Start of Supplied data

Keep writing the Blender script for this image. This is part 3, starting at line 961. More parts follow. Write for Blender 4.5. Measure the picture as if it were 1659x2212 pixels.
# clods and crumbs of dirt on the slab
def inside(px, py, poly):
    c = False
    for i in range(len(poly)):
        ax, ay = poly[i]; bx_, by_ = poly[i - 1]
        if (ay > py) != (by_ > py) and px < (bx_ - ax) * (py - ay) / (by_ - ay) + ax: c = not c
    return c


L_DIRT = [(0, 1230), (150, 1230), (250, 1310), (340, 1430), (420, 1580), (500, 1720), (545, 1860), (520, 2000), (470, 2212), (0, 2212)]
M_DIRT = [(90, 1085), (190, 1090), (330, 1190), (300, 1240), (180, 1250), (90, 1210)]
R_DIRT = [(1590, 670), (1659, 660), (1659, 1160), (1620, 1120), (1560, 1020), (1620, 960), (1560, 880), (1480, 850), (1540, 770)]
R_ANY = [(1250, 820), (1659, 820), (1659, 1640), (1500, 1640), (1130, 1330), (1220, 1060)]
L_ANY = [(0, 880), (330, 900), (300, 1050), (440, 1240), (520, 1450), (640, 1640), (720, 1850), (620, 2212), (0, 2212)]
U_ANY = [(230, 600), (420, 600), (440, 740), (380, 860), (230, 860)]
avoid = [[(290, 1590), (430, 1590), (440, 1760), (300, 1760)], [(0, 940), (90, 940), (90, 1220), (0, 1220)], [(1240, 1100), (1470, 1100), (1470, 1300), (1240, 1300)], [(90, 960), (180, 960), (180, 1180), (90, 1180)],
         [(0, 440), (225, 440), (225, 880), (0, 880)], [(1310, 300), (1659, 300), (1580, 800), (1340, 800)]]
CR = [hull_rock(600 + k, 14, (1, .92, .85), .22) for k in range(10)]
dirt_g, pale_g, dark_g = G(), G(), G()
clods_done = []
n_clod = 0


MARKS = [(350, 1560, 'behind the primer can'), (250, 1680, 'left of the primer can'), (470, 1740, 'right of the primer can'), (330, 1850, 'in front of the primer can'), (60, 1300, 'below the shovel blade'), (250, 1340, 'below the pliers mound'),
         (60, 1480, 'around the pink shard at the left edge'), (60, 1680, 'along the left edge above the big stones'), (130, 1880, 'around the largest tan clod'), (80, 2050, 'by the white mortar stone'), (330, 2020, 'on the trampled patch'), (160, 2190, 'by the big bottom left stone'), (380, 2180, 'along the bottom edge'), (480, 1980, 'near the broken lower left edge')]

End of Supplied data

** Required work **
Without leaving anything out, quote all the data.

** Solution **
Keep writing the Blender script for this image. This is part 3, starting at line 961. More parts follow. Write for Blender 4.5. Measure the picture as if it were 1659x2212 pixels.
# clods and crumbs of dirt on the slab
def inside(px, py, poly):
    c = False
    for i in range(len(poly)):
        ax, ay = poly[i]; bx_, by_ = poly[i - 1]
        if (ay > py) != (by_ > py) and px < (bx_ - ax) * (py - ay) / (by_ - ay) + ax: c = not c
    return c


L_DIRT = [(0, 1230), (150, 1230), (250, 1310), (340, 1430), (420, 1580), (500, 1720), (545, 1860), (520, 2000), (470, 2212), (0, 2212)]
M_DIRT = [(90, 1085), (190, 1090), (330, 1190), (300, 1240), (180, 1250), (90, 1210)]
R_DIRT = [(1590, 670), (1659, 660), (1659, 1160), (1620, 1120), (1560, 1020), (1620, 960), (1560, 880), (1480, 850), (1540, 770)]
R_ANY = [(1250, 820), (1659, 820), (1659, 1640), (1500, 1640), (1130, 1330), (1220, 1060)]
L_ANY = [(0, 880), (330, 900), (300, 1050), (440, 1240), (520, 1450), (640, 1640), (720, 1850), (620, 2212), (0, 2212)]
U_ANY = [(230, 600), (420, 600), (440, 740), (380, 860), (230, 860)]
avoid = [[(290, 1590), (430, 1590), (440, 1760), (300, 1760)], [(0, 940), (90, 940), (90, 1220), (0, 1220)], [(1240, 1100), (1470, 1100), (1470, 1300), (1240, 1300)], [(90, 960), (180, 960), (180, 1180), (90, 1180)],
         [(0, 440), (225, 440), (225, 880), (0, 880)], [(1310, 300), (1659, 300), (1580, 800), (1340, 800)]]
CR = [hull_rock(600 + k, 14, (1, .92, .85), .22) for k in range(10)]
dirt_g, pale_g, dark_g = G(), G(), G()
clods_done = []
n_clod = 0


MARKS = [(350, 1560, 'behind the primer can'), (250, 1680, 'left of the primer can'), (470, 1740, 'right of the primer can'), (330, 1850, 'in front of the primer can'), (60, 1300, 'below the shovel blade'), (250, 1340, 'below the pliers mound'),
         (60, 1480, 'around the pink shard at the left edge'), (60, 1680, 'along the left edge above the big stones'), (130, 1880, 'around the largest tan clod'), (80, 2050, 'by the white mortar stone'), (330, 2020, 'on the trampled patch'), (160, 2190, 'by the big bottom left stone'), (380, 2180, 'along the bottom edge'), (480, 1980, 'near the broken lower left edge')]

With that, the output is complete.